The bishops voted 246 to 7 to approve the changes to the norms and 249 to 2 to reflect the new language in the charter. The norms will now be resubmitted to the Vatican for approval, which is expected.According to the rules, a diocese that receives a complaint of sexual abuse must conduct a preliminary investigation and promptly notify civil authorities whenever the allegation involves a current minor.

If the investigation finds "sufficient evidence" that abuse has occurred, the bishop must also notify the Vatican and temporarily remove the accused priest from ministry. In cases in which the facts are in dispute and the priest contests the allegation, the Vatican will instruct the bishop on whether to hold a church trial in the United States or in Rome.

The new rules clarify that the statute of limitations in canon law -- which runs for 10 years from a victim's 18th birthday -- remains in force but may be waived by the Vatican to allow a trial to take place.

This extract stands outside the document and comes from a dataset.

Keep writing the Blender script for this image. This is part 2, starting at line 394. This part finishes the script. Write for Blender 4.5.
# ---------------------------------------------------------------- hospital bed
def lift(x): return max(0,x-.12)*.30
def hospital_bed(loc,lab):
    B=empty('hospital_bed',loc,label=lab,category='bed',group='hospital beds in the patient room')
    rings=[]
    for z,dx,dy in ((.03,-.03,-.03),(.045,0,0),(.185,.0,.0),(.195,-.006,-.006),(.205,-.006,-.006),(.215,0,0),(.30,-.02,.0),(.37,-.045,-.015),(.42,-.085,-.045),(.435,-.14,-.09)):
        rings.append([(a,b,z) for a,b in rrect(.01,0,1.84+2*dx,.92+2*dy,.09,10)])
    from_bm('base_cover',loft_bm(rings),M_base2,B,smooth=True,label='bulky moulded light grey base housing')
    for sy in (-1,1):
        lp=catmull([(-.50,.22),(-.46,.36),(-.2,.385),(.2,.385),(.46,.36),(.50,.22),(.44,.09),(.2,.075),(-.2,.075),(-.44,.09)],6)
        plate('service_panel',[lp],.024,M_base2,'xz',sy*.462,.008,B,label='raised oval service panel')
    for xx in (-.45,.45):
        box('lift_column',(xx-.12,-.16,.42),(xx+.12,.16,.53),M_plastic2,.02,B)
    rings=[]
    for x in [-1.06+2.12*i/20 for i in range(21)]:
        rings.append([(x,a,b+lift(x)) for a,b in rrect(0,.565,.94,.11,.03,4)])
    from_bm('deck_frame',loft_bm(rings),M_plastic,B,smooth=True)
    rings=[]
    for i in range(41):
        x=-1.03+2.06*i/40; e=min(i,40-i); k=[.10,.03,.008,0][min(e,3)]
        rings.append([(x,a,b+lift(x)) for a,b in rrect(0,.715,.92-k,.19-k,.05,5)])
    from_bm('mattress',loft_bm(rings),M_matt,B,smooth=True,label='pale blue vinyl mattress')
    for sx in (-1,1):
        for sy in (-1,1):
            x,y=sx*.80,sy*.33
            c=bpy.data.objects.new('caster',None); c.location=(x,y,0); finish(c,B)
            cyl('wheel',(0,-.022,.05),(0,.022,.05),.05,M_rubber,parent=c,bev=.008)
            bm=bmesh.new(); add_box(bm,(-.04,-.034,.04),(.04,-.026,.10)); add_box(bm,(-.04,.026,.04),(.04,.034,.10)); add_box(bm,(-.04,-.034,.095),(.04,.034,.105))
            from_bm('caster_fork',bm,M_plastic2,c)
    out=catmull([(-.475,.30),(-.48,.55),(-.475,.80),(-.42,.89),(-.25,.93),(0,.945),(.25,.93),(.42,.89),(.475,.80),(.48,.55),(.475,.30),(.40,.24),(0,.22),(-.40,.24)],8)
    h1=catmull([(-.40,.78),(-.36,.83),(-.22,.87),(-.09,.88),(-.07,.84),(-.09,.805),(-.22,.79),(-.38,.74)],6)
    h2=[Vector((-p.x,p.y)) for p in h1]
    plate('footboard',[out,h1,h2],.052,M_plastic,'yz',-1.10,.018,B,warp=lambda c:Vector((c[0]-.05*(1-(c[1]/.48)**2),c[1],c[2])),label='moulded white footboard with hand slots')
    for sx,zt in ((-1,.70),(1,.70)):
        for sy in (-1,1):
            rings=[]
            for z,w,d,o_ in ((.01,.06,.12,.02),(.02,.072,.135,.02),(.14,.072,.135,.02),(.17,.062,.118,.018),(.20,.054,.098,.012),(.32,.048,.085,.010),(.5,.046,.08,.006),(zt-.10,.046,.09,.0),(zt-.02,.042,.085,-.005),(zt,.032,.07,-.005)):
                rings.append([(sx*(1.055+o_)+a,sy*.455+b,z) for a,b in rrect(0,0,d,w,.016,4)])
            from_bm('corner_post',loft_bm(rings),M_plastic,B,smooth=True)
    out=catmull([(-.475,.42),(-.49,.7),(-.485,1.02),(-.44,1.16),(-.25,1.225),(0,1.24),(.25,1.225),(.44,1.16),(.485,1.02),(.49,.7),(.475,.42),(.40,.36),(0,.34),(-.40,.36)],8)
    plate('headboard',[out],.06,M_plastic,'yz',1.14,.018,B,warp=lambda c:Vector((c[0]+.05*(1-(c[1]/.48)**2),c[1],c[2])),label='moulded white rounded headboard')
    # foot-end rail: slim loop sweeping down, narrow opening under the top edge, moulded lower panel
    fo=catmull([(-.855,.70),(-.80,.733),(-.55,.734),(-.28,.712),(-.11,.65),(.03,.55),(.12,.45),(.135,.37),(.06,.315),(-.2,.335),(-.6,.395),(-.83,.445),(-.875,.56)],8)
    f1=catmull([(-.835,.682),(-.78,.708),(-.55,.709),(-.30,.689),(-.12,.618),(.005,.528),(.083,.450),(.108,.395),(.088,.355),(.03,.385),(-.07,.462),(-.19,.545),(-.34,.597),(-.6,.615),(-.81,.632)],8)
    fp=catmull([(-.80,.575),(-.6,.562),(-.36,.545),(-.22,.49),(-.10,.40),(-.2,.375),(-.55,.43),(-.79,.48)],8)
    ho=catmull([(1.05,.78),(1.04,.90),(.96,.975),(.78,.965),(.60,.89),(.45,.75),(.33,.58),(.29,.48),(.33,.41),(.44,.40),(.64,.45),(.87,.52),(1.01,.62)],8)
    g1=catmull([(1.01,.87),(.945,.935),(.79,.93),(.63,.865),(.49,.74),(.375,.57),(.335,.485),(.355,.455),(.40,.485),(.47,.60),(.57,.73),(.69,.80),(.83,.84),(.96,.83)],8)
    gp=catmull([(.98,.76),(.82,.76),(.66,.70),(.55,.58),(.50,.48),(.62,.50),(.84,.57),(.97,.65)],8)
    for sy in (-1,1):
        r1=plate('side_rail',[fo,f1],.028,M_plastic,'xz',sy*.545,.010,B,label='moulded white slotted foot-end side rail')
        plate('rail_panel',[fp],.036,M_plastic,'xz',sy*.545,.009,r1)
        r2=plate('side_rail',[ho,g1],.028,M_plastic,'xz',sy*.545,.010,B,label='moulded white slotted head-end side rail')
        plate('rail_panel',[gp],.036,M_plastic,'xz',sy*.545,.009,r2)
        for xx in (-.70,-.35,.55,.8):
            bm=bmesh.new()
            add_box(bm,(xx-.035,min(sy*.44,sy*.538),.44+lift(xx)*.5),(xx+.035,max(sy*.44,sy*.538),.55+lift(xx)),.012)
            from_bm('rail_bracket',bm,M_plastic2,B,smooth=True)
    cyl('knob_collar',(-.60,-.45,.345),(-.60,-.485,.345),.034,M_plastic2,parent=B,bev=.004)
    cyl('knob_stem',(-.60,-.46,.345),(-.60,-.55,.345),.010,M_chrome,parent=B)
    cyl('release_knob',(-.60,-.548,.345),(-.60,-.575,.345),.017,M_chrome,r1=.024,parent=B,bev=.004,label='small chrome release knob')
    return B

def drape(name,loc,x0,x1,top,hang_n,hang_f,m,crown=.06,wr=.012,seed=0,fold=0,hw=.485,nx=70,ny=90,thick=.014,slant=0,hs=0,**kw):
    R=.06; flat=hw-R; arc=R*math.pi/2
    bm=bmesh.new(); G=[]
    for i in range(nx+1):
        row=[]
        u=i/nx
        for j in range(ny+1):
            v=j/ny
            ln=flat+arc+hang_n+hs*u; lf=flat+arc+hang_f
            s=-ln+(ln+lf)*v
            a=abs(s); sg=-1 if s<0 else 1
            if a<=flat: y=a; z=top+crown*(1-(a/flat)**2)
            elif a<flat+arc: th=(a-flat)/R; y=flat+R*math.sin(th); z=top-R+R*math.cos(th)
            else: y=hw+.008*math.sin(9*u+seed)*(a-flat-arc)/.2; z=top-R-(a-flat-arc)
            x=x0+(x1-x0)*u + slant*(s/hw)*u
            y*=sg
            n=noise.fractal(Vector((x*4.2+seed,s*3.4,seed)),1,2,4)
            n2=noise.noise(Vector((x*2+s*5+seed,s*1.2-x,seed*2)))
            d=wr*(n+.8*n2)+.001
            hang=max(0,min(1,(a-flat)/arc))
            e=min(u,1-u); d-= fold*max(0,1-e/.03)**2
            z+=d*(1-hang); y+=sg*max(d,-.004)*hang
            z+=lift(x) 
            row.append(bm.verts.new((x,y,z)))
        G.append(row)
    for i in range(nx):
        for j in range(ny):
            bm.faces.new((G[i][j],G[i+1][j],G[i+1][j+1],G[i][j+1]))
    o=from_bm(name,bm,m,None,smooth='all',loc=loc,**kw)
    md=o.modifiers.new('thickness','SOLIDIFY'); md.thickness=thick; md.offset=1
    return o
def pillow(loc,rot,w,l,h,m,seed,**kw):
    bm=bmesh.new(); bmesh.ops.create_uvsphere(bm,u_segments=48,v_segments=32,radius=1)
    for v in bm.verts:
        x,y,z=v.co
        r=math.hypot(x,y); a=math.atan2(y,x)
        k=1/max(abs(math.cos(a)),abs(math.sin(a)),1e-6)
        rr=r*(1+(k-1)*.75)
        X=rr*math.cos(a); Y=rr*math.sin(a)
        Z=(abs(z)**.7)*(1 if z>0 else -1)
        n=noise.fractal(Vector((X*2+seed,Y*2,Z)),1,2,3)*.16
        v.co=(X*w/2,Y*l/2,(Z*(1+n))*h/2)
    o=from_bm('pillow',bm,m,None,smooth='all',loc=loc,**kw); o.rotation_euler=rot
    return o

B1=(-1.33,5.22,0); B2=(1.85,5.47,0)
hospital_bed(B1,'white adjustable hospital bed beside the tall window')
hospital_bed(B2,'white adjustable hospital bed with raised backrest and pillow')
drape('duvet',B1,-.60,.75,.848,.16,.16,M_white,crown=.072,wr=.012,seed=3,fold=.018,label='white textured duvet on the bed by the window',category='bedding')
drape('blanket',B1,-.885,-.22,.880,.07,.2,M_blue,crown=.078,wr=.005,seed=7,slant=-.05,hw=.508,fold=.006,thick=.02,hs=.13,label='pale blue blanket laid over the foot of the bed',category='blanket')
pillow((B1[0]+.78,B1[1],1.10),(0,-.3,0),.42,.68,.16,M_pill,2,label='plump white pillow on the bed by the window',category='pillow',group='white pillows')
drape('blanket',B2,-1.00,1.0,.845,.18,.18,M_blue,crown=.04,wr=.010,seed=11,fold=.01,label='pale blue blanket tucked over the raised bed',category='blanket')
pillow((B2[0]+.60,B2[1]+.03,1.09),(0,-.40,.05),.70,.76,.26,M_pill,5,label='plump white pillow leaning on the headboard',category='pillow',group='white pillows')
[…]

George told the bishops this week that the lifting of the time limit is not automatic, but that Vatican officials indicated they would "readily" grant waivers upon request by U.S. bishops. He also noted that the rules say bishops "shall" request waivers, meaning they have no option but to do so.

"There is no backing away from the promise we made in Dallas," George said.

Bishop Wilton Gregory, left, president of the U.S. Conference of Catholic Bishops, talks with Cardinal Bernard Law of Boston after the bishops voted to approve revised policy on sexual abuse. At a news conference, from left, Bishop Wilton Gregory, Auxiliary Bishop Daniel Buechlin, Cardinal Bernard Law and Auxiliary Bishop Thomas Wenski discuss the new policy for dealing with alleged sexual abuse by clergy.